Beim FC fühlte man sich jetzt noch mehr verschaukelt: Am Tag nach einem Feiertag fehlten dem Team berufsbedingt ein halbes Dutzend Stammspieler. Immer noch empört kaperten sie den Liveticker der BFV-Homepage und schrieben dort: "Nach den skandalösen Umständen der Spielabsage vom 17. September (...) tritt der FCI heute mit dem letzten Aufgebot unter Protest bei der DJK Vilzing an." Der Eintrag wurde gelöscht, später war dort zu lesen: "Kunstrasenplatz ist spielbereit." Na endlich. Die insgesamt 728 zurückgelegten Kilometer sollten sich für Ismaning aber doch noch lohnen: Das ersatzgeschwächte Team gewann dank eines Vilzinger Eigentores 1:0.

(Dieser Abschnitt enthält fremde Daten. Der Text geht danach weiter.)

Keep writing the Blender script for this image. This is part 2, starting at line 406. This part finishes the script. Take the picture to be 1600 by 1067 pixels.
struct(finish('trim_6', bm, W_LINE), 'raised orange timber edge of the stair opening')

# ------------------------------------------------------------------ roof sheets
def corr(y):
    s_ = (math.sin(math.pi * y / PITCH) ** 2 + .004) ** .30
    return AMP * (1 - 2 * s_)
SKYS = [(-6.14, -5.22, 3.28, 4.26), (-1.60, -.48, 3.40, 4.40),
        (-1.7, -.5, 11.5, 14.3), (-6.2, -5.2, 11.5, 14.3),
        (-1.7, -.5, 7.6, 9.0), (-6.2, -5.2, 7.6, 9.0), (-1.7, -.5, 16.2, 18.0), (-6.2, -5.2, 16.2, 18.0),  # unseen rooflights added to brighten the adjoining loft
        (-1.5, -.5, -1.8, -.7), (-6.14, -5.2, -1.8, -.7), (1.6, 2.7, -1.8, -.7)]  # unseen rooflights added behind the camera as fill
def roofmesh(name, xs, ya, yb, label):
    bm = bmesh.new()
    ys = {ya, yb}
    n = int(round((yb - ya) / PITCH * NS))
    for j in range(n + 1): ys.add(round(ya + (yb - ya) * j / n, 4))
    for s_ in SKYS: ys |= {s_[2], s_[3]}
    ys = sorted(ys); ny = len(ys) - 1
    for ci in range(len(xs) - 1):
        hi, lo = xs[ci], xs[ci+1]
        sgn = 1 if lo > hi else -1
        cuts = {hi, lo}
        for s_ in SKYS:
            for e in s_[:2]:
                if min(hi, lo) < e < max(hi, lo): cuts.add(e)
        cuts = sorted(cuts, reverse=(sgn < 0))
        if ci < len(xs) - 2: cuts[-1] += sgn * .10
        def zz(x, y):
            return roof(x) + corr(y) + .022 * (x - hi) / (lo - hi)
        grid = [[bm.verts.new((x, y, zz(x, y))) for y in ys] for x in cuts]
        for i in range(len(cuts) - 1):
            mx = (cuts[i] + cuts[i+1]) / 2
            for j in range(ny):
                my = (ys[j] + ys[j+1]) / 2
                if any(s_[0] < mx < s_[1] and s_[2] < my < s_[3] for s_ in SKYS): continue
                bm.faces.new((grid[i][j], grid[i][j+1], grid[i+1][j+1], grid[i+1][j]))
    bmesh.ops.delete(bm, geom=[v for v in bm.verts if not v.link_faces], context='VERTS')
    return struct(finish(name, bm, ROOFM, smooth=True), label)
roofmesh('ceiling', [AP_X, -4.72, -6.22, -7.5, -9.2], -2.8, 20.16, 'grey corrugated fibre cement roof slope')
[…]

Kötztings erfreulicher Flitzer

Wohl nur gute Bekannte dürften wissen, um wen es sich da gehandelt hat. Denn der Mann, der kurz vor Schluss der Landesliga-Partie Bad Kötzting gegen Osterhofen aufs Spielfeld rannte, trug ein schwarzes T-Shirt über dem Kopf. Ansonsten allerdings gar nichts. Mit erhobenen Armen und erstaunlich ortskundig rannte er von der Haupttribüne kommend auf einige Spieler zu, machte dann einen Haken, lief an der Eckfahne vorbei und verschwand nach gut 20 Sekunden im Wald neben dem Stadion am Roten Steg - ein Flitzer in der sechsten Spielklasse. "Sonst sieht man so etwas ja nur im Fernsehen", erklärte der erfreute Kötztinger Spielertrainer Andreas Kölbl in der Lokalpresse. Der Flitzer kehrte nicht zurück.

Später wurde kolportiert, er sei nun um 600 Euro reicher, es soll sich um eine Wette gehandelt haben. Eigentlich eine Marktlücke: Die Chancen, in den unteren Spielklassen von einem Ordner erwischt und belangt zu werden, dürften deutlich geringer sein als etwa in der Fußball-Bundesliga, wo solche Vorfälle umgekehrt eher teuer werden können.